Quantum simulation of real-space dynamics

TL;DR

This paper develops new quantum algorithms for simulating real-space quantum dynamics, achieving exponential improvements in discretization error dependence and polynomial improvements in other parameters, with applications to quantum chemistry and optimization.

Contribution

It introduces quantum algorithms for real-space dynamics with significantly improved complexity bounds over previous methods, especially for Coulomb interactions.

Findings

Exponential improvement in discretization error dependence.

Polynomial improvement in simulation parameters like time and dimension.
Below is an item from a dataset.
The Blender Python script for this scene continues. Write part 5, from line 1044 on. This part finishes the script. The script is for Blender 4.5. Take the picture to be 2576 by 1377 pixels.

Applications to quantum chemistry and nonconvex optimization.

Abstract

Quantum simulation is a prominent application of quantum computers. While there is extensive previous work on simulating finite-dimensional systems, less is known about quantum algorithms for real-space dynamics. We conduct a systematic study of such algorithms. In particular, we show that the dynamics of a $d$-dimensional Schr\"{o}dinger equation with $\eta$ particles can be simulated with gate complexity $\tilde{O}\bigl(\eta d F \text{poly}(\log(g'/\epsilon))\bigr)$, where $\epsilon$ is the discretization error, $g'$ controls the higher-order derivatives of the wave function, and $F$ measures the time-integrated strength of the potential. Compared to the best previous results, this exponentially improves the dependence on $\epsilon$ and $g'$ from $\text{poly}(g'/\epsilon)$ to $\text{poly}(\log(g'/\epsilon))$ and polynomially improves the dependence on $T$ and $d$, while maintaining best known performance with respect to $\eta$. For the case of Coulomb interactions, we give an algorithm using $\eta^{3}(d+\eta)T\text{poly}(\log(\eta dTg'/(\Delta\epsilon)))/\Delta$ one- and two-qubit gates, and another using $\eta^{3}(4d)^{d/2}T\text{poly}(\log(\eta dTg'/(\Delta\epsilon)))/\Delta$ one- and two-qubit gates and QRAM operations, where $T$ is the evolution time and the parameter $\Delta$ regulates the unbounded Coulomb interaction. We give applications to several computational problems, including faster real-space simulation of quantum chemistry, rigorous analysis of discretization error for simulation of a uniform electron gas, and a quadratic improvement to a quantum algorithm for escaping saddle points in nonconvex optimization.